Someone pointed out that today is 2/8/6, so I thought I'd reminisce about my old 286.

I bought my 286 in 1989. I can't really remember why; I think I'd caught the upgrade bug. My old Epson 8086 machine felt a little slow for Turbo C and Ultima IV or V, though realistically it was probably fine--I just wanted to upgrade.

So I sold it to a classmate and started reading every page of Computer Shopper (back then it was as thick as a phone book). Finally found the absolute cheapest price and bought a 286 from an outfit called Syntax Computers in California. It was junk: froze up randomly and was generally built very shoddily. I returned it and waited a month to get my cash back. The world is a better place without Syntax Computers.

While waiting for my refund I read some reviews of PC clone makers and ended up buying a 286 machine from a place in Chicago. It ran at a blazing 12MHz, had a full 1MB of RAM and a 256K VGA card. I bought my own 65MB hard drive and a 2400 baud Cardinal modem and installed them myself, then loaded DOS 5 or 6.2.

I probably got more use out of that 286 than any other computer I've ever had. It ran without a problem or a change for at least 6 years. During that time I used it for a lot of C programming, a lot of Ultima and Wing Commander, Civilization I and Might & Magic III, F-15 Strike Eagle II and F-19 Stealth Fighter and the SSI Gold Box AD&D games and many other PC game classics.

Then there were the hours spent on the local BBS systems in Milwaukee, on ExecPC (are they still around) and even on the Internet in 1992. I remember going to yahoo.com back when you could look at all the new websites listed every day. I didn't have any form of Windows, so it was all text-based browsing. I used gopher more than www. And I remember seeing a notice about a little homebrew Unix-alike called Linux, but was disappointed that it required at least a 386. I'd always wanted to try Unix.

More than all of those combined were the hours spent running WordPerfect 5.1. The 286 took me through college with my own papers and the papers I typed for others (at $1 per page), all the way through seminary with many, many papers, and through at least my first year of my first church. It never quit.

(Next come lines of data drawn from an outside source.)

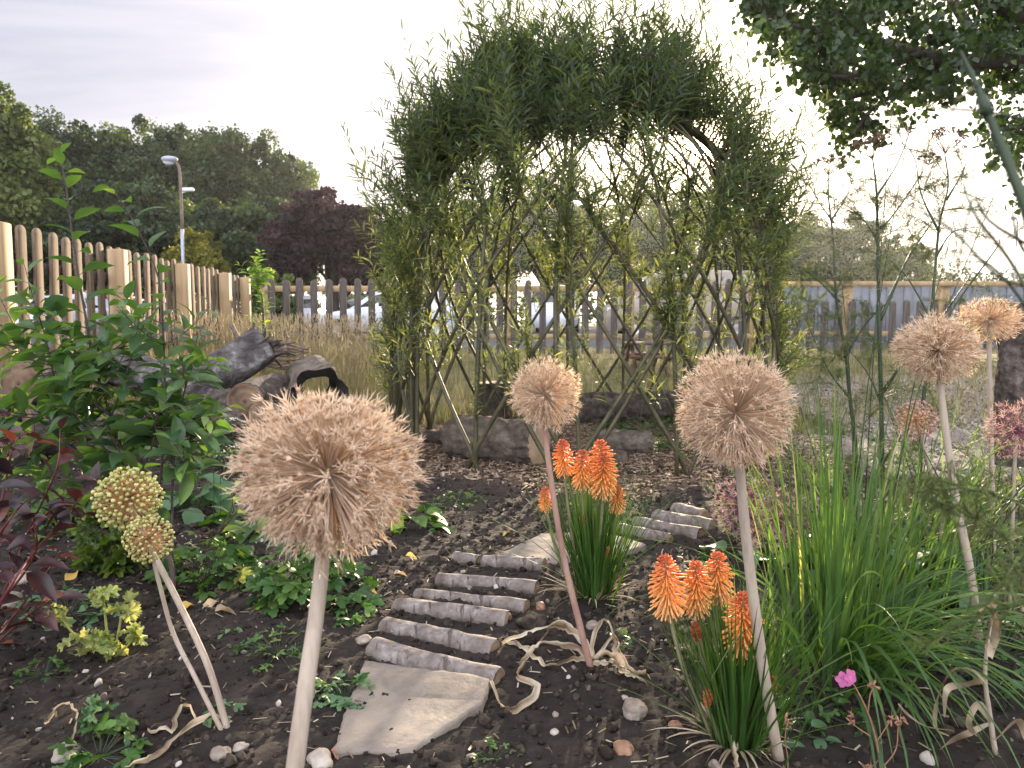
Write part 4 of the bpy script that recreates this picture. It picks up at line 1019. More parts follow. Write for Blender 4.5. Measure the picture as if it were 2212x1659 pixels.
# dark upright trunk at the right edge
t = thing('upright_log', 'dark rough upright log post at the right edge behind the alliums', 'log post', (0, 0, 0)); bpy.data.objects.remove(t)
p = pt(2212, 700, 5.2); z0 = float(G(p[0], p[1])); log('upright_log', 'dark rough upright log at the right edge behind the dry alliums', (p[0], 5.2, z0 - .05), (p[0], 5.2, pt(2212, 655, 5.2)[2]), .14, M['rough'], M['cut'], 'log post', rough=.09)
# ================================================================ GROUND STUFF
def sc_pts(n, x0, x1, y0, y1, f=None):
    out = np.zeros((0, 2))
    while len(out) < n:
        q = np.column_stack([RS.uniform(x0, x1, n), y0 + (y1 - y0) * RS.rand(n) ** 1.0])
        if f is not None: q = q[f(q[:, 0], q[:, 1])]
        out = np.vstack([out, q])
    return out[:n]
bedf = lambda x, y: (lawnmask(x, y) < .4) & (gravelmask(x, y) < .3) & (np.abs(x) < .75 * y + .3)
def stuff(name, label, mb, mat, smooth=False): return tag(mb.build(name, mat, smooth=smooth), label, 'ground cover', kind='stuff')
# woodchips
M['chips'] = solid('wood_chip', [(.10, .065, .045), (.24, .165, .115), (.40, .30, .23)], 30, .85, .2, .3, tintamt=.9)
n = 9000; q = sc_pts(n, -1.4, 2.6, 4.0, 8.0, lambda x, y: RS.rand(len(x)) < chipmask(x, y) * 1.0)
mb = MB(); z = GZ(q[:, 0], q[:, 1]) + .008
d = nrm(np.column_stack([RS.randn(n), RS.randn(n), .25 * RS.randn(n)])); up = nrm(np.array([0, 0, 1.0]) + .35 * RS.randn(n, 3)); L = RS.uniform(.02, .065, n)
mb.scatter(np.array([(-.5, -.5, 0), (.5, -.42, .1), (.42, .5, 0), (-.45, .44, .08), (-.4, -.4, -.25), (.4, -.4, -.25), (.4, .4, -.25), (-.4, .4, -.25)]), np.array([(0, 1, 2, 3), (0, 4, 5, 1), (1, 5, 6, 2), (2, 6, 7, 3), (3, 7, 4, 0)]), frames(d, up, None, np.column_stack([RS.uniform(.006, .018, n), L, RS.uniform(.01, .02, n)])), np.column_stack([q, z]), RS.rand(n))
stuff('wood_chip_mulch', 'loose brown wood chips spread under and in front of the dome', mb, M['chips'])
# soil clods, crumbs
M['clod'] = solid('soil_clod', [(.015, .0108, .009), (.034, .026, .0215), (.070, .056, .046)], 40, .95, .15, .8, .006, None, 120, tintamt=.4)
iv, if_ = ico(1); mb = MB()
for rep in range(6):
    w_ = iv * (1 + .3 * vnoise(iv, rep + 50, 1.3) + .14 * np.random.RandomState(rep).randn(len(iv)))[:, None] * np.array([1, .85, .7])
    n = 2600; q = sc_pts(n, -3.4, 3.4, 1.5, 5.2, bedf); s_ = np.minimum(RS.lognormal(-5.2, .5, n), .022)
    mb.scatter(w_, if_, frames(rdir(n), rdir(n), None, s_), np.column_stack([q, GZ(q[:, 0], q[:, 1]) + s_ * .25]), RS.rand(n))
stuff('soil_crumbs', 'crumbly dark clods of soil over the whole bed', mb, M['clod'], False)
M['pebble'] = solid('pebble_stone', [(.11, .085, .072), (.23, .19, .165), (.40, .36, .325)], 25, .7, .3, .3, .003, tintamt=.9)
mb = MB(); iv2, if2 = ico(2)
for rep in range(4):
    w_ = iv2 * (1 + .2 * vnoise(iv2, rep + 80, 1.1))[:, None] * np.array([1, .8, .6])
    n = 150; q = sc_pts(n, -3.2, 3.2, 1.5, 5.0, bedf); s_ = np.minimum(RS.lognormal(-5.15, .5, n), .018)
    mb.scatter(w_, if2, frames(rdir(n), rdir(n), None, s_), np.column_stack([q, GZ(q[:, 0], q[:, 1]) + s_ * .3]), RS.rand(n))
stuff('pebbles', 'small pale pebbles sprinkled through the dark soil', mb, M['pebble'], True)
mb = MB(); n = 3600; q = sc_pts(n, -3.2, 3.2, 1.5, 5.4, bedf); d = nrm(np.column_stack([RS.randn(n), RS.randn(n), .2 * RS.randn(n)]))
mb.scatter(np.array([(-.5, -.5, 0), (.5, -.5, 0), (.5, .5, .1), (-.5, .5, .1)]), np.array([(0, 1, 2, 3)]), frames(d, nrm(np.array([0, 0, 1.0]) + .3 * RS.randn(n, 3)), None, np.column_stack([RS.uniform(.0015, .005, n), RS.uniform(.008, .04, n), np.ones(n) * .02])), np.column_stack([q, GZ(q[:, 0], q[:, 1]) + .006]), RS.uniform(-.1, .9, n))
stuff('straw_litter', 'bits of straw and bark litter on the soil', mb, M['drystrap'])
# meadow grasses
mb = MB()
def meadow(n, f, L0, L1, w_, t0, t1, x0, x1, y0, y1, lean=.25):
    q = sc_pts(n, x0, x1, y0, y1, f)
    blades(mb, np.column_stack([q, G(q[:, 0], q[:, 1]) - .01]), RS.uniform(0, 6.3, n), RS.uniform(L0 * .85, L1 * .85, n), w_, np.abs(RS.randn(n)) * lean, RS.uniform(.1, 1.1, n), 3, RS.uniform(t0, t1, n))
inl = lambda x, y: (lawnmask(x, y) > .45) & (np.abs(x) < .75 * y) & (np.hypot(x - DC[0], y - DC[1]) > 1.35)
meadow(16000, inl, .12, .34, .006, .05, .75, -4.0, 6.5, 4.8, 11.8)
tall = lambda x, y: inl(x, y) & (x < -1.1)
meadow(15000, tall, .22, .5, .006, .1, .8, -3.9, -.9, 5.4, 11.9, .3)
meadow(7000, lambda x, y: (chipmask(x, y) < .7) & (np.abs(x) < .75 * y), .06, .18, .007, .0, .45, -2.0, 3.0, 6.6, 8.2)
stuff('meadow_grass', 'long pale seeding grass between the log pile, fence and dome', mb, M['grassdry'])
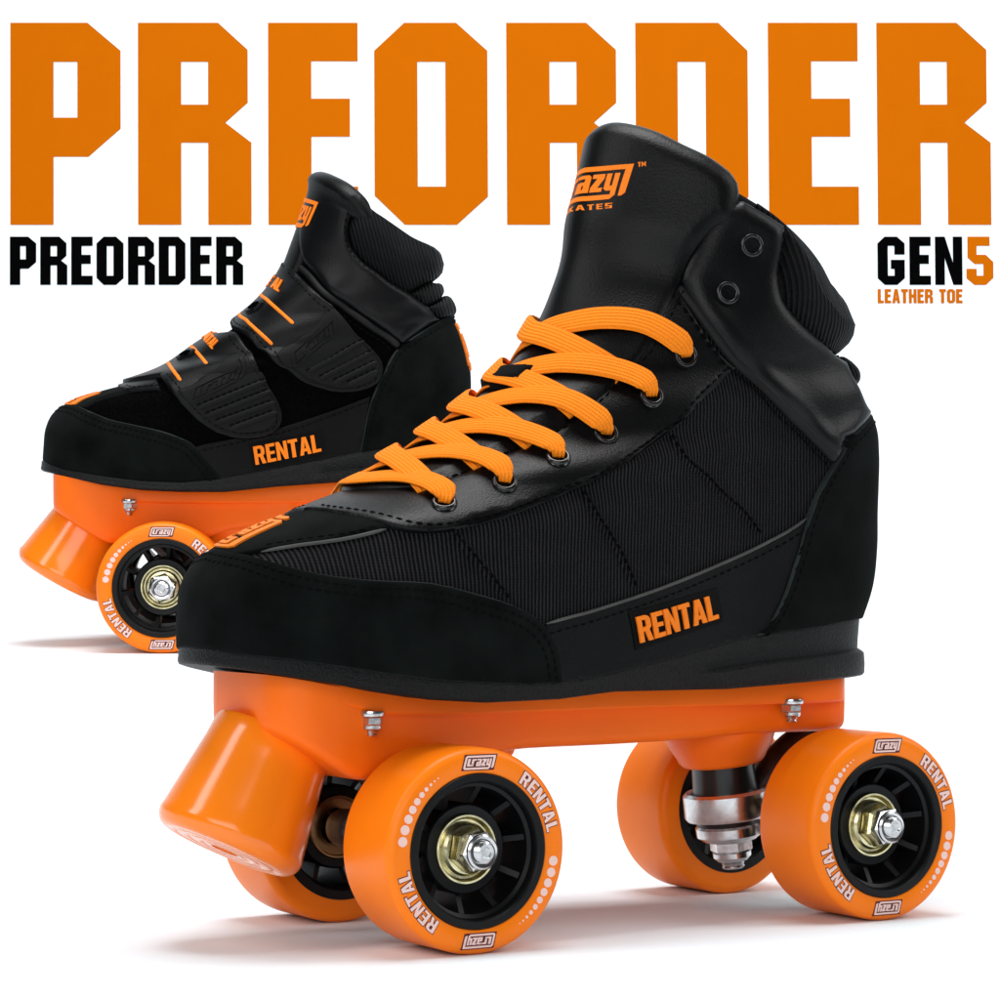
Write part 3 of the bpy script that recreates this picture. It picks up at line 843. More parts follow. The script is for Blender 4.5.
    for half in (0, math.pi):
        sc = 0.00041; r0 = 0.0241
        a0 = math.radians(55.5)+half
        sc_x = 0.0205/wl
        def fa(P, d=0):
            P = np.asarray(P, float); out = []
            for q in P:
                rr = r0+0.0003+q[1]*sc; an = a0-(q[0]*sc_x)/(0.0262)
                out.append((rr*math.cos(an), rr*math.sin(an)))
            return np.array(out)
        put(bold, fa, -0.00010, 1); put(tw, fa, -0.00018, 0)
        # logo: tangential plate
        def fl_(P):
            P = np.asarray(P, float)
            x = (P[:, 0]-50)*0.000105; z = 0.02665+(P[:, 1]-25)*0.000083
            c, s_ = math.cos(half-0.0), math.sin(half-0.0)
            return np.c_[x*c-z*s_, x*s_+z*c]
        put([(offset_poly(rect(-4, -4, 104, 54), 0), [])], lambda P: fl_(np.asarray(P)+np.c_[0.22*(np.asarray(P)[:, 1]-25), np.zeros(len(P))]), -0.00008, 1)
        put(lo, fl_, -0.00018, 0)
        for k in range(10):
            an = math.radians(171-5.6*k)+half if k < 9 else math.radians(120)+half
            an = math.radians([171, 163.4, 156.2, 149.6, 143.6, 138.2, 133.4, 129.2, 125.6, 122.6][k])+half
            rr = [0.00152, 0.00148, 0.00138, 0.00124, 0.00108, 0.00088, 0.00066, 0.00046, 0.00032, 0.00022][k]
            cx, cz = 0.0266*math.cos(an), 0.0266*math.sin(an)
            circ = [(cx+rr*math.cos(q), cz+rr*math.sin(q)) for q in [2*math.pi*i/20 for i in range(20)]]
            top = [(p[0], -0.00016, p[1]) for p in circ]; bot = [(p[0], 0.0003, p[1]) for p in circ]
            lb.add(top+bot, [tuple(range(20))]+[(i, 20+i, 20+(i+1) % 20, (i+1) % 20) for i in range(20)], 0)
    l = lb.build('lettering', ['pink_print', 'purple_print'], wh, smooth=False); sharp(l)
    return wh

def make_truck(root, ax, d, T, metal='alu'):
    """ax: axle x; d=+1 rear truck (kingpin towards the middle of the skate is at ax-25*d)"""
    kx = ax-0.0245*d
    K = lambda z: Vector((kx+d*(0.0465-z)*0.13, 0, z))
    axis = (K(0.02)-K(0.05)).normalized()
    hb = MB()
    m = axis_mtx(K(0.0395), axis)
    lathe(hb, [(0.0118, -0.0002), (0.0138, -0.0006), (0.0148, 0.0004), (0.0149, 0.0080), (0.0142, 0.0090), (0.0118, 0.0086)], m, 64, closed=True)
    # hanger body reaching back to the axle housing, and the axle housing itself
    zc = R_W
    tube(hb, [(ax, -T/2+0.029, zc), (ax, -0.02, zc), (ax, -0.012, zc), (ax, 0.012, zc), (ax, 0.02, zc), (ax, T/2-0.029, zc)], [0.0062, 0.0066, 0.0085, 0.0085, 0.0066, 0.0062], 24)
    tube(hb, [(kx+d*0.010, 0, 0.0335), (ax-d*0.004, 0, 0.033)], [0.0085, 0.0085], 20)
    for sy in (-1, 1):
        tube(hb, [(kx+d*0.006, sy*0.0105, 0.0345), (ax-d*0.004, sy*0.016, 0.0325), (ax, sy*0.021, zc)], [0.004, 0.0048, 0.0058], 16)
    h = hb.build('truck', metal, root); sharp(h, 40)
    pb = MB()
    tube(pb, [(ax-d*0.008, 0, 0.038), (ax-d*0.002, 0, 0.047), (ax+d*0.006, 0, 0.0535), (ax+d*0.014, 0, 0.0575), (ax+d*0.016, 0, 0.062)], [0.0075, 0.007, 0.0062, 0.0058, 0.0055], 20)
    o = pb.build('pivot_arm', 'darkalu', h); sharp(o, 40)
    cb = MB()
    lathe(cb, [(0.0, -0.002), (0.0112, -0.002), (0.0117, 0.0), (0.0108, 0.008), (0.0112, 0.0145), (0.0116, 0.017), (0.0, 0.017)], axis_mtx(K(0.0555), axis), 56)
    lathe(cb, [(0.0, 0.0), (0.0116, 0.0), (0.0112, 0.0024), (0.0100, 0.0042), (0.0, 0.0042)], axis_mtx(K(0.0312), axis), 56)
    c = cb.build('cushion', 'urethane', h); sharp(c, 40)
    nb = MB()
    lathe(nb, [(0.0, 0.0), (0.0112, 0.0), (0.0117, 0.0008), (0.0115, 0.0038), (0.0092, 0.0056), (0.0, 0.0056)], axis_mtx(K(0.0285), axis), 56)
    hexnut(nb, axis_mtx(K(0.0232), axis, 0.3), 0.0074, 0.0046)
    lathe(nb, [(0.0, 0), (0.0066, 0), (0.0066, 0.0016), (0.0052, 0.0030), (0.0, 0.0030)], axis_mtx(K(0.0187), axis), 40)
    lathe(nb, [(0.0, 0), (0.0040, 0), (0.0036, 0.0006), (0.0040, 0.0012), (0.0036, 0.0018), (0.0040, 0.0024), (0.0034, 0.0030), (0.0, 0.0030)], axis_mtx(K(0.0160), axis), 32)
    o = nb.build('kingpin_nut', 'steel', h); sharp(o, 30)
    xb = MB()
    tube(xb, [(ax, -T/2+0.004, zc), (ax, T/2-0.004, zc)], 0.0036, 16)
    xb.build('axle', 'steel', h)
    return h

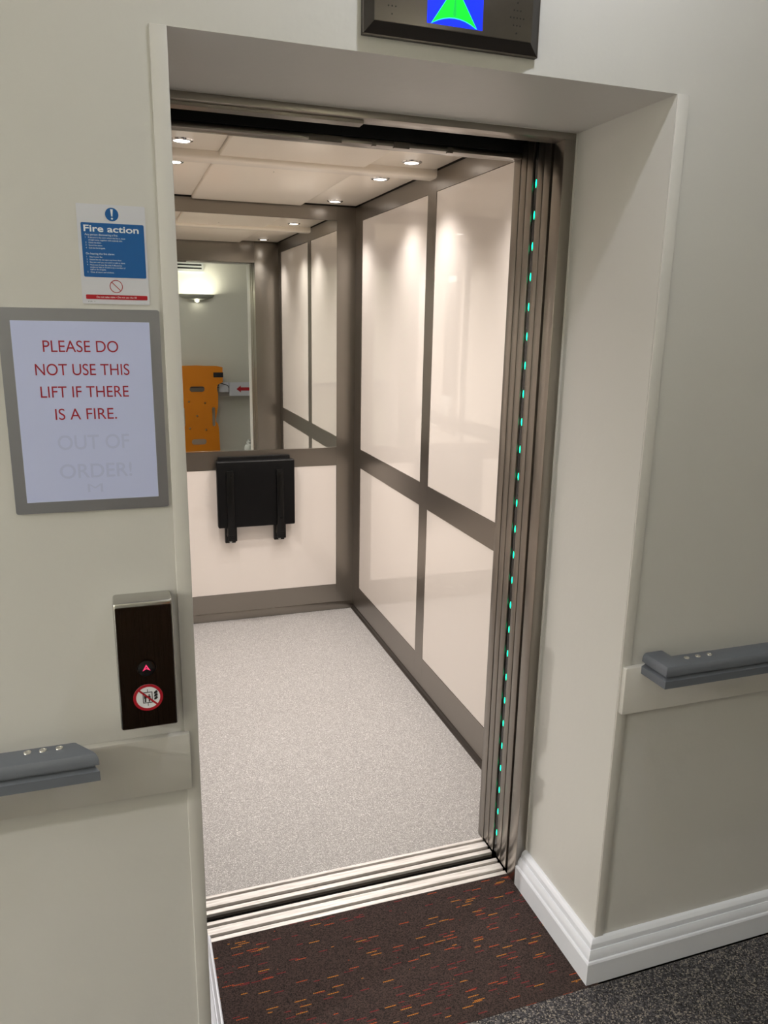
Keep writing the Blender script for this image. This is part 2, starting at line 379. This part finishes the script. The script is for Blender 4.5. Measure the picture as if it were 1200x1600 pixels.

In 1996 or so I started replacing parts and the motherboard was one of the first to go (I still have it packed away in a box, though), but I used the case for up until 2002 or so: over the years it held a 386, a 486SX and various Pentia. It's still sitting in my basement with a 100 or 200 MHz motherboard and CPU.

So I bought the 286 out of the pointless desire to upgrade for the sake of upgrading, and ended up learning that the specifications of your computer are far less important than getting real use from it.